Among the entries below, find how many lines carry the word "picture" and state only that figure.
• • •
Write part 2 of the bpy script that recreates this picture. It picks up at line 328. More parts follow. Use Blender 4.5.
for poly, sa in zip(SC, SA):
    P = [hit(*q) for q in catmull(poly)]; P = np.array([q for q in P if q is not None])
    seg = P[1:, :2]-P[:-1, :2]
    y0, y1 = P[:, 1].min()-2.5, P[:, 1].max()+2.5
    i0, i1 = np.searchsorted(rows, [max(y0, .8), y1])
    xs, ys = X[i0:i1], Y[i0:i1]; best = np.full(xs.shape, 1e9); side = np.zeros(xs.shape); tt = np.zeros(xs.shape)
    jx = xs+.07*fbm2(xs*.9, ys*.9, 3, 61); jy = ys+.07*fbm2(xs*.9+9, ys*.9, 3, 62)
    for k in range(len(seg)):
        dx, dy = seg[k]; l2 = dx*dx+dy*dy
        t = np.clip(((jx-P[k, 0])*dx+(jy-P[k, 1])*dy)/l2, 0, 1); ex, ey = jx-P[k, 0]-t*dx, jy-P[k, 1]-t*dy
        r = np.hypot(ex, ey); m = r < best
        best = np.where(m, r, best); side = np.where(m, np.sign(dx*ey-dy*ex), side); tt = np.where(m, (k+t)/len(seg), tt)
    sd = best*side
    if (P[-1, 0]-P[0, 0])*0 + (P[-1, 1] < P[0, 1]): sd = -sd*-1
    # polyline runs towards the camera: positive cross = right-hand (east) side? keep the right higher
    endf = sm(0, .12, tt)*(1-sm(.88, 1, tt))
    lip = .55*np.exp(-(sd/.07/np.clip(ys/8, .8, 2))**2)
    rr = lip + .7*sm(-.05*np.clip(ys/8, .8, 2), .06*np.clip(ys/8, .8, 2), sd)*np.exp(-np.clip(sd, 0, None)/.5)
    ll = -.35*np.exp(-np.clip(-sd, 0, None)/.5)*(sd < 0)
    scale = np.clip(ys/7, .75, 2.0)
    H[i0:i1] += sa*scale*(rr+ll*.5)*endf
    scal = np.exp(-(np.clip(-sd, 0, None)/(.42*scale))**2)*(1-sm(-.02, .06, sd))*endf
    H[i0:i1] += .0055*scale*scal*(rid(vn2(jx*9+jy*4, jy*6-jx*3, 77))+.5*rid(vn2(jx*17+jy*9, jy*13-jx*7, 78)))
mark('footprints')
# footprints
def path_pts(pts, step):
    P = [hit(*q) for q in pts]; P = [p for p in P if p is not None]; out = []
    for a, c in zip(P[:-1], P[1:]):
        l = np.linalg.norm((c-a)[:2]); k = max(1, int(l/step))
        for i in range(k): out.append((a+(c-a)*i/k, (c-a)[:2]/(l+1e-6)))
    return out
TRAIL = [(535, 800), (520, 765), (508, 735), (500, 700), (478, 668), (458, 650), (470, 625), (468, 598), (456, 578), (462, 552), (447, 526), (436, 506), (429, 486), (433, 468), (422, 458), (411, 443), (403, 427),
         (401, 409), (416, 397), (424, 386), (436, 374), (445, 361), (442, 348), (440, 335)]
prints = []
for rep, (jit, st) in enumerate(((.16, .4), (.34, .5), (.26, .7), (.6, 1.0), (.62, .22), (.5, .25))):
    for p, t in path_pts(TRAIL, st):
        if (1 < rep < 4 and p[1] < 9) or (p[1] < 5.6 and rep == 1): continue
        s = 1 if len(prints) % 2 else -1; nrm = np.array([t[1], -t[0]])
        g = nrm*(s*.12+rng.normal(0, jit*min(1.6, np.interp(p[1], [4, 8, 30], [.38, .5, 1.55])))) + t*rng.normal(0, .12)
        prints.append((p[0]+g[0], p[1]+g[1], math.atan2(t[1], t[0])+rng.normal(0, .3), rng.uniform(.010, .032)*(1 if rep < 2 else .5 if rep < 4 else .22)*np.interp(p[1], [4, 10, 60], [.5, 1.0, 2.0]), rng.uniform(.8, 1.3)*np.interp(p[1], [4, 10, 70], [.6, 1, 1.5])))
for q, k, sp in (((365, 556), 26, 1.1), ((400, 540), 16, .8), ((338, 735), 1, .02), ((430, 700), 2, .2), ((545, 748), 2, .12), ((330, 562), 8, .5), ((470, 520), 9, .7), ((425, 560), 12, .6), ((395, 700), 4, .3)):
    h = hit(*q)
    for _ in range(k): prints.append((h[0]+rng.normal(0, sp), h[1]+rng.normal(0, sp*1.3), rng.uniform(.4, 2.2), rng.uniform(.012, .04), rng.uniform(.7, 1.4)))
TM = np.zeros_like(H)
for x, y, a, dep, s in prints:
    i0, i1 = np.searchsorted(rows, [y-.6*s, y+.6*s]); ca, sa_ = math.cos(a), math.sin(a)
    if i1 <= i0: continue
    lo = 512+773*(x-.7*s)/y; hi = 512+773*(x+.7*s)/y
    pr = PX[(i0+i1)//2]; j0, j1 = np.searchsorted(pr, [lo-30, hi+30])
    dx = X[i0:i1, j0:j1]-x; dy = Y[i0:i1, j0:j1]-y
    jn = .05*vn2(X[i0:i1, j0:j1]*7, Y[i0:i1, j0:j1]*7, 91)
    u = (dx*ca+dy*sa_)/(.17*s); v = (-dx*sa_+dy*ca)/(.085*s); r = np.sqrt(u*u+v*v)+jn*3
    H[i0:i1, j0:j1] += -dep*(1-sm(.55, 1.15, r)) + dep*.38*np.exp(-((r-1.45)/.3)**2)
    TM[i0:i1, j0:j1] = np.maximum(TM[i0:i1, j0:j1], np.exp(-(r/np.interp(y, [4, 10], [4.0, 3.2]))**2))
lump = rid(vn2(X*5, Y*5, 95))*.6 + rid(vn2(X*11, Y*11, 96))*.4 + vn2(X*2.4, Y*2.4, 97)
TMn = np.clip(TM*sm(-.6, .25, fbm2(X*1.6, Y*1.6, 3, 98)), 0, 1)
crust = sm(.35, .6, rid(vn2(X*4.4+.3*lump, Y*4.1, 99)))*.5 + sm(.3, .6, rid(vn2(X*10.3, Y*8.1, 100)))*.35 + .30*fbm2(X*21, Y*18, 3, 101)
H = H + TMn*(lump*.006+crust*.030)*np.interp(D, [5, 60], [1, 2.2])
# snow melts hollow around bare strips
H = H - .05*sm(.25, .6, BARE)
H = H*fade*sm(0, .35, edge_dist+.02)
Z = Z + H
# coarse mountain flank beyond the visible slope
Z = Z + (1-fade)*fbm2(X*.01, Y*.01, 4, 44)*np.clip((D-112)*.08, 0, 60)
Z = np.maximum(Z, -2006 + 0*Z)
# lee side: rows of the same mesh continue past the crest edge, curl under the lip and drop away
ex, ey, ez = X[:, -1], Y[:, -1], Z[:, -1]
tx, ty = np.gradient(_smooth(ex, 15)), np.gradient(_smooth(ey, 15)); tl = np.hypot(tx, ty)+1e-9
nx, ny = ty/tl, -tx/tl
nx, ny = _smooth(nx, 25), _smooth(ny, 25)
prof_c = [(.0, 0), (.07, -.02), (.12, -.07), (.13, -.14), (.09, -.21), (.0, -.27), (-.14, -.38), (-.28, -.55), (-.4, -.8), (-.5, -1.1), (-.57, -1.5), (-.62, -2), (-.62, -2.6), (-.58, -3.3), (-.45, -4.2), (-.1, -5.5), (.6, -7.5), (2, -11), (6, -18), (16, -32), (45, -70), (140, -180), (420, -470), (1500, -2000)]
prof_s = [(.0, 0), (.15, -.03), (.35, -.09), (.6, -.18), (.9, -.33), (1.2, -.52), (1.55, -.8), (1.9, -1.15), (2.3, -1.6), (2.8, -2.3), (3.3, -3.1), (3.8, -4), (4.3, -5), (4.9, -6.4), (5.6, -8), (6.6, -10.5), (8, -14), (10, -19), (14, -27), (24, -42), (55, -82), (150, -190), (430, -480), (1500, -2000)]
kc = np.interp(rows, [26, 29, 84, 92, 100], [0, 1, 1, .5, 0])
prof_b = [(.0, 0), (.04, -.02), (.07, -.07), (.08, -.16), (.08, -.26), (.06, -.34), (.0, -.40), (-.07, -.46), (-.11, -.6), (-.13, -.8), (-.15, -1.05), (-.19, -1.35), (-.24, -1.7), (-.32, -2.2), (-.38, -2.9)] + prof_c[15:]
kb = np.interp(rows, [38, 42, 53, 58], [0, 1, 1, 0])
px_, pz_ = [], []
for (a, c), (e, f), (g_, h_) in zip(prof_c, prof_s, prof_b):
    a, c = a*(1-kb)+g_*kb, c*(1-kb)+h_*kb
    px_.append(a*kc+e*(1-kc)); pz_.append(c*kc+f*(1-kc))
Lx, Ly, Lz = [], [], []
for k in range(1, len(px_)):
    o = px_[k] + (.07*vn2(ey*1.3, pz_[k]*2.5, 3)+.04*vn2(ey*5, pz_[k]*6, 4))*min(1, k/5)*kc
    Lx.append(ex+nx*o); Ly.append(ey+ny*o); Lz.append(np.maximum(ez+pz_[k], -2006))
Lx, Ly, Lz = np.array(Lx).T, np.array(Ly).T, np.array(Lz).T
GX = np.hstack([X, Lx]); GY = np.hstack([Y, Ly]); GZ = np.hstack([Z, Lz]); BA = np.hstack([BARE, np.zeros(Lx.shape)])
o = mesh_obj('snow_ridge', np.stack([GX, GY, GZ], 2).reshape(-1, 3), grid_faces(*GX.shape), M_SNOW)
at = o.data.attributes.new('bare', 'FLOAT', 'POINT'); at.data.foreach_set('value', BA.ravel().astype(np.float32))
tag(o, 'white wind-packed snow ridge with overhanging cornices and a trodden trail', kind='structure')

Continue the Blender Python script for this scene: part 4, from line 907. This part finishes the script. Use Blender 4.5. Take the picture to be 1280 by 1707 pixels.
• • •
**REPLY**
2